3 Things You Might Have Missed in February’s Jobs Report


March 6, 2015

As one of the largest resources to find jobs in the U.S., Glassdoor is becoming more closely aligned to the underlying U.S. job market and the broader global economy. And our community of job seekers, employees and employers are interested in staying on top of trends in today’s economy—and that means making sense of the latest job market numbers.

Today, the Bureau of Labor Statistics released its February jobs report. As expected, it was another strong jobs report, with big gains in jobs and yet another drop in the unemployment rate to 5.5 percent. Here are three things job seekers and hiring managers should take away from today’s report:

#1. More Signs of a Strong and Growing Job Market
All indicators point to the strongest job market in a generation. The economy has added an average of 275,000 new jobs per month over the last 12 months. The last time that happened was way back in March, 2000. We’re finally escaping the long shadow of the 2007-09 “Great Recession,” and this is the best time in a decade to be looking for a new or better job.

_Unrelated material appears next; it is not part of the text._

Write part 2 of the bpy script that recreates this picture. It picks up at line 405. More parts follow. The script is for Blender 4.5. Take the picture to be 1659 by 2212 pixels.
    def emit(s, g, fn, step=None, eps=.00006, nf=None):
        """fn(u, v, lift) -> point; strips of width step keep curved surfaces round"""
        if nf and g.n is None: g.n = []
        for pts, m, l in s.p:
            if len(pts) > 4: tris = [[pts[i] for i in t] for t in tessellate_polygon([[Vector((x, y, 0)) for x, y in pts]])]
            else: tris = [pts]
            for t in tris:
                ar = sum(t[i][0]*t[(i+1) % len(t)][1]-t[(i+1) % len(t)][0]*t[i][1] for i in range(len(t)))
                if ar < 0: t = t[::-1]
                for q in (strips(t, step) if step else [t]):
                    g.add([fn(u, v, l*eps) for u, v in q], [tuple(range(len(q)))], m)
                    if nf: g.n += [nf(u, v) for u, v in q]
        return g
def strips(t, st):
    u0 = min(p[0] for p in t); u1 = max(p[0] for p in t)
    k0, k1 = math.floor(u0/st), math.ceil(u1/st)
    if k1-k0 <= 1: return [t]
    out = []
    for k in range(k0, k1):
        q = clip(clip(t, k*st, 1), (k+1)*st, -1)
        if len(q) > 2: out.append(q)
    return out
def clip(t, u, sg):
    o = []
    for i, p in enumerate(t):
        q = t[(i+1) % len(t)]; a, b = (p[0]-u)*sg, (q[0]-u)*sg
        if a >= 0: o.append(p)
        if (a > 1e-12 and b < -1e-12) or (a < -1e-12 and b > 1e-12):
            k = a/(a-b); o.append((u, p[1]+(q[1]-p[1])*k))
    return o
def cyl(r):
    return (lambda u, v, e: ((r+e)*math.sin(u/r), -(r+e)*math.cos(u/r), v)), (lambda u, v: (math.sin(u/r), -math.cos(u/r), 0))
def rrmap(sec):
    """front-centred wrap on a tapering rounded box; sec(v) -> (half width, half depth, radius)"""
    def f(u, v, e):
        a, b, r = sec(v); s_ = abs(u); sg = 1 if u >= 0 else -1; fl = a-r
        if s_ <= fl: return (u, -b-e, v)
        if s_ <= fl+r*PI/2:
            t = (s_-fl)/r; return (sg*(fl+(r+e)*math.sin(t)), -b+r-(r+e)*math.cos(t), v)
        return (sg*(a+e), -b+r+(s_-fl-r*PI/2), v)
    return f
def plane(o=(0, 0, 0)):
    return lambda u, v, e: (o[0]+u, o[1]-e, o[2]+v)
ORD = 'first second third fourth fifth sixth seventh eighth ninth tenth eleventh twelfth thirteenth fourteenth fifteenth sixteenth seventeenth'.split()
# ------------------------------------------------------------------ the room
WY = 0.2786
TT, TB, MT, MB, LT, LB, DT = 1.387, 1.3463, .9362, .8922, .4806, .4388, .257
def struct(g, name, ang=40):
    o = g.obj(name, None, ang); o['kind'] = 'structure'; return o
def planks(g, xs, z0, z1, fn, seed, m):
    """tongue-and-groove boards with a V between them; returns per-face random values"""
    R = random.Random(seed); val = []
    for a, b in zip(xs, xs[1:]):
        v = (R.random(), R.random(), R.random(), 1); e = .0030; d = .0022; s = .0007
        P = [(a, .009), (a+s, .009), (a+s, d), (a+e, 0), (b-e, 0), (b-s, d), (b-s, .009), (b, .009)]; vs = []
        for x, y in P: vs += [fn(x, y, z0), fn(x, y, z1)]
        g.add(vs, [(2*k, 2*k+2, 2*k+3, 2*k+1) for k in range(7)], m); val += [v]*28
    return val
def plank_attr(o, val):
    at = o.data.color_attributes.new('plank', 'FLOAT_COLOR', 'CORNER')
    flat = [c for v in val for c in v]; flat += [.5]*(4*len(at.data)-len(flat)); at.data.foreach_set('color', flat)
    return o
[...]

Most economists agree that 5 percent unemployment is a sign of a healthy and sustainable job market. The official rate (known as “U3” by economists) fell to 5.5 percent in February. That’s dramatically down from 10 percent at the end of the last recession six years ago. There’s still room for improvement, but the drivers’ seat in today’s job market is clearly shifting from employers to job seekers.

For workers who aren’t in an ideal career position, now is the best time in a decade to start job searching. For employers facing increasing competition for great candidates, now’s time to shore up your employment brand and start getting creative about attracting talent for open positions.

#2. Sidelined Workers Are Starting to Get Back into the Job Market
One of the hallmarks of the last recession was the huge number of workers who were sidelined, stuck in part-time jobs or dropping out of the labor force entirely. There are around 6.5 million workers not in the labor force who say they want a job. That’s up from around 4.5 million in normal times.

Thankfully, we’re now starting to see evidence that these workers are starting to re-join the labor force—great news for those concerned that today’s job market prosperity isn’t being widely shared. Two key figures to watch from the BLS are the “labor force participation rate” and a broader measure of unemployment that includes discouraged and other sidelined workers known as “U6” by economists.

In February, the labor force participation rate essentially held steady at 62.8 percent, down only 0.1 percent from last month. It has been on a long, secular decline in recent years due to retiring Baby Boomers leaving the job market, but a steady rate suggests rejoining of sidelined workers is helping offset that decline. Also, the broader “U6” unemployment rate fell sharply to 11.0 percent in February, down from 11.3 percent the month before. That’s historically still high, but the decline is a sign that many discouraged workers are finally rejoining the U.S. labor market.

#3. Wages Are Still Growing – Slowly
In a normal year, wages should be growing at around 3 to 4 percent per year. The last few years have been anything but normal, with wage growth lagging far behind the norm at around 2 percent a year. The new February numbers confirm this trend, with average hourly earnings growing only 2.0 percent from a year ago to $24.78 per hour.

Following the recent move by Walmart, T.J. Maxx and other retailers to boost wages for retail workers, most economists expect to see stronger wage growth soon. Wages have been on the upswing in food service and retail, and employees are expecting more. In fact, in a recent Glassdoor survey, we found one-third of workers report they’ll look for new jobs if they don’t get a raise this year.

What to Watch for Next Month: As labor markets tighten, watch for a return to 2.5 – 3.0 percent annual growth in average hourly earnings. However, economists teach that worker productivity, not just a tight labor market, is what drives wages in the long run. Productivity is down sharply for U.S. workers since the 1990s, growing at just 1.7 percent per year today compared to 4 percent in past decades. Until productivity turns around, we shouldn’t expect rapid or sustained growth in America’s paychecks.